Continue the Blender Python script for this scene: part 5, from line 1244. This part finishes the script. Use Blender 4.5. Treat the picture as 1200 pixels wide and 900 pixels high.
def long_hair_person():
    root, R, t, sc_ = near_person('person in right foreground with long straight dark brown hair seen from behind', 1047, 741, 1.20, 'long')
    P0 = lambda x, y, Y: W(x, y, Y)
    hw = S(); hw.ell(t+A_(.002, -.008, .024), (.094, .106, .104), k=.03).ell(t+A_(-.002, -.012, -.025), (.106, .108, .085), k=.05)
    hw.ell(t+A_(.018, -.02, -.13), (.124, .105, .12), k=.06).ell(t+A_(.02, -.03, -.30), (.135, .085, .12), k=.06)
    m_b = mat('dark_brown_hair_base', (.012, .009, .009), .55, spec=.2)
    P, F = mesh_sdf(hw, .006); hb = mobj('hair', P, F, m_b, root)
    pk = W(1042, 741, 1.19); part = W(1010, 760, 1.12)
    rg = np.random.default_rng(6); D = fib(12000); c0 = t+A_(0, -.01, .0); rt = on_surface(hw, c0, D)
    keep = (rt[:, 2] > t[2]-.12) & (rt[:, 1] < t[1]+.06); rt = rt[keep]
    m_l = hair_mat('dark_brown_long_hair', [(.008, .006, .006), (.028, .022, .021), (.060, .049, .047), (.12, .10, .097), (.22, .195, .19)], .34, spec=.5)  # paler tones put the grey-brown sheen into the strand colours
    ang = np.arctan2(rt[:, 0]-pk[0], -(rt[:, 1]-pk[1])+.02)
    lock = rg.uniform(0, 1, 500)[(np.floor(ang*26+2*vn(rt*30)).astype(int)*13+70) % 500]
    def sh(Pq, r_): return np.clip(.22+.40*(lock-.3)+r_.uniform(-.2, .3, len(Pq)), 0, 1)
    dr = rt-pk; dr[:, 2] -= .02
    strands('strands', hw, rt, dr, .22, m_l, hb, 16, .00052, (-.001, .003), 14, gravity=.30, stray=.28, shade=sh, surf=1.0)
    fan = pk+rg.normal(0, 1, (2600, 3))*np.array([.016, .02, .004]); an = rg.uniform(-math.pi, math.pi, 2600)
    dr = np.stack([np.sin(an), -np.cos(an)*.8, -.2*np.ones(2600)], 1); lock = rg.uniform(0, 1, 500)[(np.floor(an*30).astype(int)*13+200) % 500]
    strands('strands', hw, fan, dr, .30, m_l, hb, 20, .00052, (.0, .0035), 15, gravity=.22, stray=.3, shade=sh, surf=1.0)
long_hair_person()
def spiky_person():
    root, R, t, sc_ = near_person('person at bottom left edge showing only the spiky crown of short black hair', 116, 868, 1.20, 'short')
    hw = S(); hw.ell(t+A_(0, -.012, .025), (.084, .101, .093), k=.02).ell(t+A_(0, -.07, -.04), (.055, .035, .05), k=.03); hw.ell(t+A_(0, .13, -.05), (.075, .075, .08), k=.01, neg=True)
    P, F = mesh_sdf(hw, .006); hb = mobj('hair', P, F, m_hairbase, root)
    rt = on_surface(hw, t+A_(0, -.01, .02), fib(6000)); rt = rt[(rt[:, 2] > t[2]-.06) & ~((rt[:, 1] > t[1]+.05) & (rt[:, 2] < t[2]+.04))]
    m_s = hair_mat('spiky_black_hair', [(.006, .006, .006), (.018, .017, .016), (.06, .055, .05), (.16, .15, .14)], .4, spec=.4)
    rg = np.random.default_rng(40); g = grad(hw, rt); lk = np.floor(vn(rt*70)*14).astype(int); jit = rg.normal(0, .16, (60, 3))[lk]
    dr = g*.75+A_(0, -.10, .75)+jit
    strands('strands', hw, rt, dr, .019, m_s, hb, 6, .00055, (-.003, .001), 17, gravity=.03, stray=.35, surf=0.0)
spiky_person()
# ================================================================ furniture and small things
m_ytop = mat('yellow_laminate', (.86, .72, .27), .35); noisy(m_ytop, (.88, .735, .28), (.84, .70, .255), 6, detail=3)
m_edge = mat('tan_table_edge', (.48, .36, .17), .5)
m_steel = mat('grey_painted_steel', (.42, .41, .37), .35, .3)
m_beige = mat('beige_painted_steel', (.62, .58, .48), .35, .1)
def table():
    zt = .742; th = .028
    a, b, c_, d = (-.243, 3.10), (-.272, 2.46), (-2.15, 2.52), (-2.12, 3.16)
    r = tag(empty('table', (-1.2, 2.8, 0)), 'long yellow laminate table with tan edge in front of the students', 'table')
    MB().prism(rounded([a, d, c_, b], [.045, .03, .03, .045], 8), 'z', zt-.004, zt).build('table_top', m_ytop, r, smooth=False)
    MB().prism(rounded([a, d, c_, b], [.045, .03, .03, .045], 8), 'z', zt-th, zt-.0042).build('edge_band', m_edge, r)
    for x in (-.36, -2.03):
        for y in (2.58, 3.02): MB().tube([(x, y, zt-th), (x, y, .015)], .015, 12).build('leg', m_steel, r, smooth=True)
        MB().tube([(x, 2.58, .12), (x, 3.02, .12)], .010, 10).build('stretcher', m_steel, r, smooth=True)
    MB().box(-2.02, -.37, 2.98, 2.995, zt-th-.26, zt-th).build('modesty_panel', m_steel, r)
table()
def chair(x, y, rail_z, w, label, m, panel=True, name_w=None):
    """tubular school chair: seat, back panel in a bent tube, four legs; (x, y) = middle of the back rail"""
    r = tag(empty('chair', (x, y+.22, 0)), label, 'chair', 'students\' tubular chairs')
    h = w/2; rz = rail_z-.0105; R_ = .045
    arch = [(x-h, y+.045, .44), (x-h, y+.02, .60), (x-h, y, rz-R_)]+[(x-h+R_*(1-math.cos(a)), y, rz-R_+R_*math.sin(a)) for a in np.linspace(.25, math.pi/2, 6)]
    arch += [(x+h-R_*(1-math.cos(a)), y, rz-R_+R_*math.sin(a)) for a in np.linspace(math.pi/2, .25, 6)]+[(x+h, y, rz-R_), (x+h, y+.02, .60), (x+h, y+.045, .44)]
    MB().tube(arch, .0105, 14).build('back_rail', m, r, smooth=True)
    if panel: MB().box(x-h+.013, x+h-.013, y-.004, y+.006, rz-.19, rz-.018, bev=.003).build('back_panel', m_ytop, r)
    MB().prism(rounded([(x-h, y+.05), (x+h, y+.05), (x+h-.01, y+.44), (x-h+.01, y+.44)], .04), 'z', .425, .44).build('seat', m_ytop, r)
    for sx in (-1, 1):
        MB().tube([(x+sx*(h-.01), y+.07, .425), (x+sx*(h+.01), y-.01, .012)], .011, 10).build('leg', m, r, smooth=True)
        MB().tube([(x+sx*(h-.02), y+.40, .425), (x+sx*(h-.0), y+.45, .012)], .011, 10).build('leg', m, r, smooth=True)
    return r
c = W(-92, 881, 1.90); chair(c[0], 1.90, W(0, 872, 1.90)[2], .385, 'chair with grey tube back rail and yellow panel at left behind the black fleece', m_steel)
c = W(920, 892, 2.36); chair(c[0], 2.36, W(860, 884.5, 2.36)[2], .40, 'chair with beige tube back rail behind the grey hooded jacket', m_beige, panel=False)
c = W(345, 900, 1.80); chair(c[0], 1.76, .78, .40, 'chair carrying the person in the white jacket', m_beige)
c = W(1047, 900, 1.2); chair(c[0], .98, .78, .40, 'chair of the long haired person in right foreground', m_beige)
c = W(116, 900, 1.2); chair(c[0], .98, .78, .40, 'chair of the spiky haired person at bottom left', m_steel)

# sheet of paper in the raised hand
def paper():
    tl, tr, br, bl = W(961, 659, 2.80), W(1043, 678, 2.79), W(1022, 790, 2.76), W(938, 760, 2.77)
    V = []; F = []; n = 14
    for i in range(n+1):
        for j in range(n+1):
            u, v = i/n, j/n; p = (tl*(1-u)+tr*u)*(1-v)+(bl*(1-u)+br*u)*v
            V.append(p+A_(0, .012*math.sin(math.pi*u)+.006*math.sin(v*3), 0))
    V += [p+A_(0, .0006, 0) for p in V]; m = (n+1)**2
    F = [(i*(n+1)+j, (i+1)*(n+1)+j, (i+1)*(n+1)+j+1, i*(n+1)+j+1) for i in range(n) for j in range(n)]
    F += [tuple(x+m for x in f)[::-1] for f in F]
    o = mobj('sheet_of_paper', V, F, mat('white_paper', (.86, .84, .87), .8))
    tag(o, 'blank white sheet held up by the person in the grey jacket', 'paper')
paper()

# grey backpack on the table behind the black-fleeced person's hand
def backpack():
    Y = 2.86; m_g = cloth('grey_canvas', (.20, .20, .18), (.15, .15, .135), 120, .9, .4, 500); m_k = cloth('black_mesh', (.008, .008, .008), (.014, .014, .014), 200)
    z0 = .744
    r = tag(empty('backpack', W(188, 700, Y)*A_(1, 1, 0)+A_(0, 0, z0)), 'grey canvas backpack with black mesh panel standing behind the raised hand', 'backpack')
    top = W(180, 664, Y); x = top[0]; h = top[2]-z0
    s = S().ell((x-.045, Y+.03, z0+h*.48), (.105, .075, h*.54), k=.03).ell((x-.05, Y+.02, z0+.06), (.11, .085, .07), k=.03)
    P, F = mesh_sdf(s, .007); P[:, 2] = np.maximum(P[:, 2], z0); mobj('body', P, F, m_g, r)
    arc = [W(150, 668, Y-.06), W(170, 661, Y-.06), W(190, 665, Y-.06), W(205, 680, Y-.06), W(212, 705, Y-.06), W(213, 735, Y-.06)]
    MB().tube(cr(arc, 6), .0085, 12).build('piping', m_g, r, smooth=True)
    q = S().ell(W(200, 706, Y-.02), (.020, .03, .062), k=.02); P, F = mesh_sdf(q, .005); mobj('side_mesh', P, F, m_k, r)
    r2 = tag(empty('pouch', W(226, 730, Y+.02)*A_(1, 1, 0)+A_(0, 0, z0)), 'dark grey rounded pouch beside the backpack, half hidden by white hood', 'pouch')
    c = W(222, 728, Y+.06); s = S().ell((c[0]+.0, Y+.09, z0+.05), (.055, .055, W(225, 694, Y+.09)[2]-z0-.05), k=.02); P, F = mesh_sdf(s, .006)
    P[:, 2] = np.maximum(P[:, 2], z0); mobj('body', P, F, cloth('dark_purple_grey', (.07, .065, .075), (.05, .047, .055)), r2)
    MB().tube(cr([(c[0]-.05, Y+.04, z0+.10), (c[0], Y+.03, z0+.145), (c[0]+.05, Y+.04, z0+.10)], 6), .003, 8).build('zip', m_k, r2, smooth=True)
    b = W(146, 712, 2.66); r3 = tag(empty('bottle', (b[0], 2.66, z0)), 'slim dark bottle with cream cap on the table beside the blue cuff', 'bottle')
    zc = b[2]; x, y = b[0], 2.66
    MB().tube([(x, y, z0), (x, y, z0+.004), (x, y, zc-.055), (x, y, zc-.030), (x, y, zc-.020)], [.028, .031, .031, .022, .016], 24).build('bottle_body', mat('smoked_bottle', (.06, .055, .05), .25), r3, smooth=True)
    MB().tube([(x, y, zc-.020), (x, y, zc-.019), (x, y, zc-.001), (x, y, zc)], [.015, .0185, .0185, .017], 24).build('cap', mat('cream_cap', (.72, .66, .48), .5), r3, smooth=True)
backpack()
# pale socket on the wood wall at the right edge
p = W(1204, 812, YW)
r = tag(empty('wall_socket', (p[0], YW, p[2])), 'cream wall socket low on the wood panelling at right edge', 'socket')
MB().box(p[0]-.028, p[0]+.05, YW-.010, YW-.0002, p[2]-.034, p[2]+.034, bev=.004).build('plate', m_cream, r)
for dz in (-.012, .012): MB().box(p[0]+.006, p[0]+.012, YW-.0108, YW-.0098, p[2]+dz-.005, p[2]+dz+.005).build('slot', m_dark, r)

**Exercise description:** Gather each line of the listing that holds the string "part".

**Output for this exercise:**
Continue the Blender Python script for this scene: part 5, from line 1244. This part finishes the script. Use Blender 4.5. Treat the picture as 1200 pixels wide and 900 pixels high.
    pk = W(1042, 741, 1.19); part = W(1010, 760, 1.12)